For Rebecca Mitchell, it is clear that the responsibility to live within the means of the river, and to build healthy reservoirs to see us through dry years, starts with the states downstream of Lake Powell and Lake Mead. Last year, the three Lower Basin states used an estimated 10.3 million acre-feet of water from the Colorado River. The four Upper Basin States only used an estimated 4 million acre-feet. It is obvious that any durable solution needs to begin with addressing this systemic overuse.


At this critical juncture, Commissioner Mitchell is focused on negotiating a sustainable path forward for the post-2026 operations of Lake Powell and Lake Mead, one that is protective of both Colorado’s significant interests in the Colorado River and the 40 million people who rely on it. Commissioner Mitchell has developed priorities that will serve as her North Star throughout these negotiations.
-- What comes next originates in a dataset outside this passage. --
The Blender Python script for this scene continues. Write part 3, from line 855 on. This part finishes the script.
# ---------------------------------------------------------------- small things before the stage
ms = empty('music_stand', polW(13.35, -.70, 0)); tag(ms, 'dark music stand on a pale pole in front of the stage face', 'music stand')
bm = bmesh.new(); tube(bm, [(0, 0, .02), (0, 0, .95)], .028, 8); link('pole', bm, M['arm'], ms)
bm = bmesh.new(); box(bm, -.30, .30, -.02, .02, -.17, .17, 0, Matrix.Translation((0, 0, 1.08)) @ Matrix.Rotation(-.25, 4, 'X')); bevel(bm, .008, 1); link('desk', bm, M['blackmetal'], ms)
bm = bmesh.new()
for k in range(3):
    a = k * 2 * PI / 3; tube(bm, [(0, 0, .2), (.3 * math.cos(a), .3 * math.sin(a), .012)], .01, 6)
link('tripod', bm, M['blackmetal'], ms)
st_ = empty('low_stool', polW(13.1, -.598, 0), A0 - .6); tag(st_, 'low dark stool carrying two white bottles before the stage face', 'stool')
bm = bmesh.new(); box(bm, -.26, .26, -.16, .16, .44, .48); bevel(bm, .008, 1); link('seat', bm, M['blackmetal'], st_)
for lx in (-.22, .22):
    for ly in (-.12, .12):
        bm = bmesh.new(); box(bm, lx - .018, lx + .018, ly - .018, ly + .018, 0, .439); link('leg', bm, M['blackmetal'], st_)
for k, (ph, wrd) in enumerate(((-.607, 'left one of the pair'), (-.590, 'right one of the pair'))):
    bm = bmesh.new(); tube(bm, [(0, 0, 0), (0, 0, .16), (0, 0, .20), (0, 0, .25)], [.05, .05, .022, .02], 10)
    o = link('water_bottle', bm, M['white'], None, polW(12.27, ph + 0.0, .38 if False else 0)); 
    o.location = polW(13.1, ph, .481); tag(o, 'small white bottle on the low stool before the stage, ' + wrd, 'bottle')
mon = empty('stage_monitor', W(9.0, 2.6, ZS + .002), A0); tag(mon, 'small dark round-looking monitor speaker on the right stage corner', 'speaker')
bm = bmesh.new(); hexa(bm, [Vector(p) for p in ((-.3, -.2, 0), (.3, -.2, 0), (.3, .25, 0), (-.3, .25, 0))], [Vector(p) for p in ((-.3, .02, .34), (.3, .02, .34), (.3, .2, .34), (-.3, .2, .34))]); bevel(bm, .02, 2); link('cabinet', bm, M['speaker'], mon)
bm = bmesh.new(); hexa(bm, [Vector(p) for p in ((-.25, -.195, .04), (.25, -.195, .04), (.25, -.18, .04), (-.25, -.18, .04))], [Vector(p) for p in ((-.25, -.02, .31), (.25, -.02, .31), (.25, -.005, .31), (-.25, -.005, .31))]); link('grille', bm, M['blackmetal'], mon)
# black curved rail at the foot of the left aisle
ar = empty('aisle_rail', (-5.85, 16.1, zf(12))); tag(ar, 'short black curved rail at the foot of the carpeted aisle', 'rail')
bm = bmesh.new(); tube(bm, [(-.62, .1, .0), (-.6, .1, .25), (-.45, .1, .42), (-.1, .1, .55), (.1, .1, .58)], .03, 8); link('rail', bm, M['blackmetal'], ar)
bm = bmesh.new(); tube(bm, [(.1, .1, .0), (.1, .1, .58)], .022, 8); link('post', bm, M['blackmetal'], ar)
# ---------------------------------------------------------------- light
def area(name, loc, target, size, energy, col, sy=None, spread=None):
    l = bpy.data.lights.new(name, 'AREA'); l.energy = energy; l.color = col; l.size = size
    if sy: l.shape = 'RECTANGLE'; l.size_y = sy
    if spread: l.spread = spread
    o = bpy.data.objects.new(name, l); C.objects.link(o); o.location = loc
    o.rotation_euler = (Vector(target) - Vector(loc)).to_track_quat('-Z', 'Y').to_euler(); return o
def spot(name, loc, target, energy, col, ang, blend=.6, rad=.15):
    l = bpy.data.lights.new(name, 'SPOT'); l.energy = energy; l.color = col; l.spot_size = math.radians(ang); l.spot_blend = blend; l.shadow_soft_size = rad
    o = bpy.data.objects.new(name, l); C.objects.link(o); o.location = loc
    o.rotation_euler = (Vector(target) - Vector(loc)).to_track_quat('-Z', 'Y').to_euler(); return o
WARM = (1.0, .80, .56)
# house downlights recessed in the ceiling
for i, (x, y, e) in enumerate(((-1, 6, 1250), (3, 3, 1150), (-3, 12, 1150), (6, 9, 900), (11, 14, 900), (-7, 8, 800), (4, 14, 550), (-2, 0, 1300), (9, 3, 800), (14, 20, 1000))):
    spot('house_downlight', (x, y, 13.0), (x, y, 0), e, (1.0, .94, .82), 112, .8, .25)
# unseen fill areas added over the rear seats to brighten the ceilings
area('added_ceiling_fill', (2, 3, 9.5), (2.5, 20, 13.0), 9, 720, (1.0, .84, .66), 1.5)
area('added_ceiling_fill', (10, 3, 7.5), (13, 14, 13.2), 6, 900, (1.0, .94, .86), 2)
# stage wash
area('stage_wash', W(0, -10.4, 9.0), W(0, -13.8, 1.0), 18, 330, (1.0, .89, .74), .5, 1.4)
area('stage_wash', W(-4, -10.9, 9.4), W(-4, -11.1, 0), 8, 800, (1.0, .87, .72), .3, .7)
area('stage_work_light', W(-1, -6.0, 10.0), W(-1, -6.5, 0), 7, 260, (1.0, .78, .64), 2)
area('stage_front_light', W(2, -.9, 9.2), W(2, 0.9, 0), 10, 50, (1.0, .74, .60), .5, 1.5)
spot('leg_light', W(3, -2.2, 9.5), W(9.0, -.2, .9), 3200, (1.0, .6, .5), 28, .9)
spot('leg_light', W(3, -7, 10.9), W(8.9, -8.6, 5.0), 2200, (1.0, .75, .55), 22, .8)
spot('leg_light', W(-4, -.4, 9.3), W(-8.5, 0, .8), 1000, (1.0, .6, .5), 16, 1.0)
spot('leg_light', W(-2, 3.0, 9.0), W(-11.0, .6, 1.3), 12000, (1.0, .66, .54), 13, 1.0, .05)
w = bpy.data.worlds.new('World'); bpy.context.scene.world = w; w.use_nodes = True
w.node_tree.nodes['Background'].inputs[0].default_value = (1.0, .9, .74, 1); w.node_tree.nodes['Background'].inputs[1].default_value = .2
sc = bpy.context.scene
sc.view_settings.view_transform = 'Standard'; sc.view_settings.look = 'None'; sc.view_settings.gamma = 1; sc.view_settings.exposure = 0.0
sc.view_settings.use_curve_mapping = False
One of them is that water users in the Upper Basin are just as important as those in the Lower Basin. The hard work of the Drought Task Force has made this clear.

One of DNR’s top priorities is to help Colorado build resiliency in the face of challenging hydrologic conditions in the Colorado River Basin so that we have vibrant communities, robust agriculture, and thriving watersheds. We are better able to make long-term, viable decisions when we work together. DNR and CDA appreciate the Task Forces and legislature's recognition that, to make this future a reality, we need to unite around consensus-based solutions that do not hinder Colorado’s ability to protect its interests in the Colorado River at this pivotal time.


DNR and CDA look forward to working with legislators, water providers, municipalities, agricultural interests, conservation organizations, and other stakeholders on drought resiliency solutions that provide for long-term sustainable solutions that benefit Colorado’s economy, communities, and environment.